Because of these functions, the construction and maintenance of culverts must adhere to strict standards that protect waterways, the community and other infrastructure like roads, pathways, and rail lines. They must also be designed with a hydraulic capacity capable of handling runoff water with AEPs (annual exceedance probability) up to two per cent, or ARIs (average recurrence intervals) up to 50 or 100 years.

Culverts are commonly built to a ‘1 in 100 year’ rule, which defines significant flood events that have a one per cent chance of occurring in any given year. Unfortunately, it has become clear that heavy floods can occur more frequently than we originally estimated.

As a result, these flood events may increase the strain on a culvert’s passable hydraulic capacity, resulting in many culverts being reclassified as undersized and increasing the risk of damage to roads, rail, and other critical infrastructure.

Building and maintaining effective culverts

Over time, culverts become susceptible to deterioration that can diminish performance and structural integrity, including clogging with debris, scouring at outlets, and abrasion and corrosion.

The main challenge with maintaining culverts is that they are invariably located underground, often under critical infrastructure. As a result, replacing the culverts can be very expensive and disruptive. Therefore, asset owners have sought innovative ways of monitoring the condition of and repairing or refurbishing their culvert assets.

Priorities must shift for culvert maintenance so that activity is proactive, not reactive. Instead of acting after culverts are damaged or begin to show signs of degradation, it is important to maintain a regular inspection schedule to ensure all blockages are removed.

Monitoring to consistent standards is also important and includes checking for corrosion, settlement, joint or compression failures, water ingress and fire damage. Any potential hazards affecting a culvert’s structural integrity should be dealt with immediately.

The conventional approach to remediating and maintaining culverts is to patch or line the culverts with cementitious materials, which may include shotcrete or gunite solution which can remediate damaged or deteriorated areas.

Unfortunately, this approach can compromise culvert effectiveness over time by reducing flowability. For example, if a two-metre diameter damaged culvert is remediated using a 100mm repair layer of cementitious material, its diameter is reduced to 1.8m. This significantly reduces the overall hydraulic capacity of the culvert making it less effective.

Alternatively, ‘re-sleeving’ – which involves inserting a smaller diameter pipe into a culvert and grouting the space between them – is another widely accepted option. However, while these methods are effective, they also decrease culvert diameter and overall capacity.

New Innovations

Fortunately, there are solutions available that are not only more cost-effective and time-efficient than conventional methods, but they also do not reduce culvert hydraulic capacity. Vinyl ester structural coatings, for example, can be used to reline and strengthen culverts without the added thickness of conventional cementitious material.

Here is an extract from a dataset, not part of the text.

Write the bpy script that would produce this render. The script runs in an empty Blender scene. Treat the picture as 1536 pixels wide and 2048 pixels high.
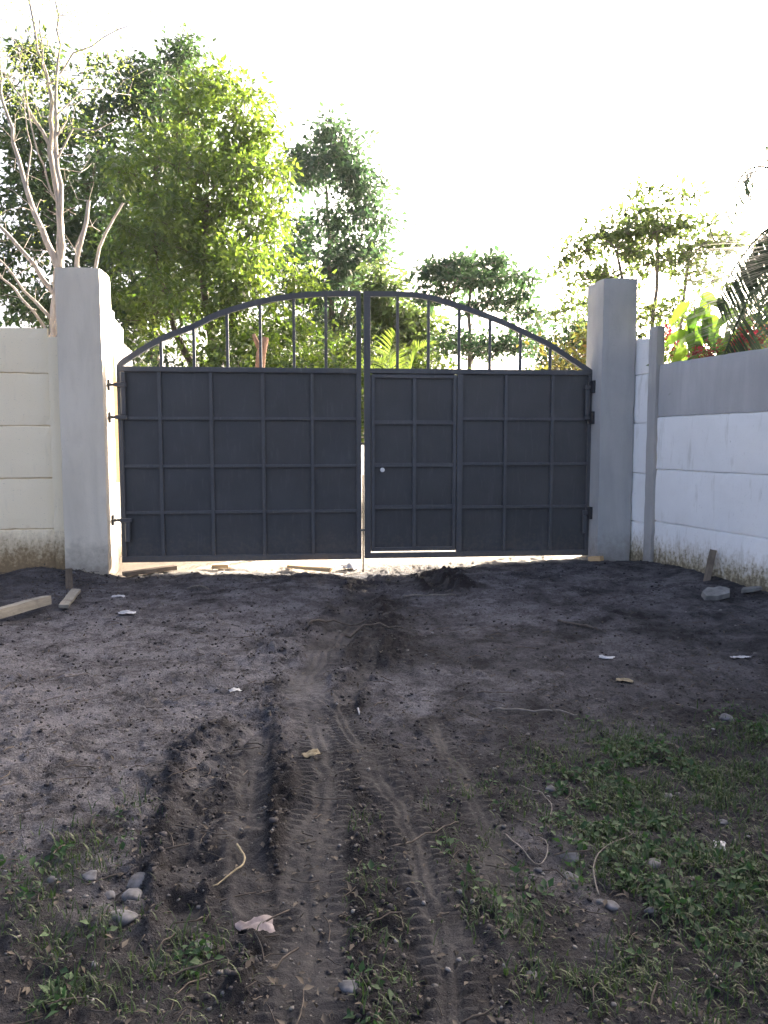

The thin 12-15mm coating minimises the loss of hydraulic capacity. There are also specialised engineered resins and lightweight cementitious-based flowable fillers available that suitably reinforce culverts without adding unnecessary weight or thickness to the area, allowing the culverts to operate the way it was originally intended.

While culverts may not always be highly visible, they contribute significantly to our everyday lives and our communities rely on their ability to perform correctly. It’s therefore important that they are taken care of, and the right remediation solution is adopted.

*Steve Piscetek is the divisional manager for Mainmark Civil and Mining. He has extensive experience working in construction, road and water infrastructure, the mining and resources sectors and offshore construction.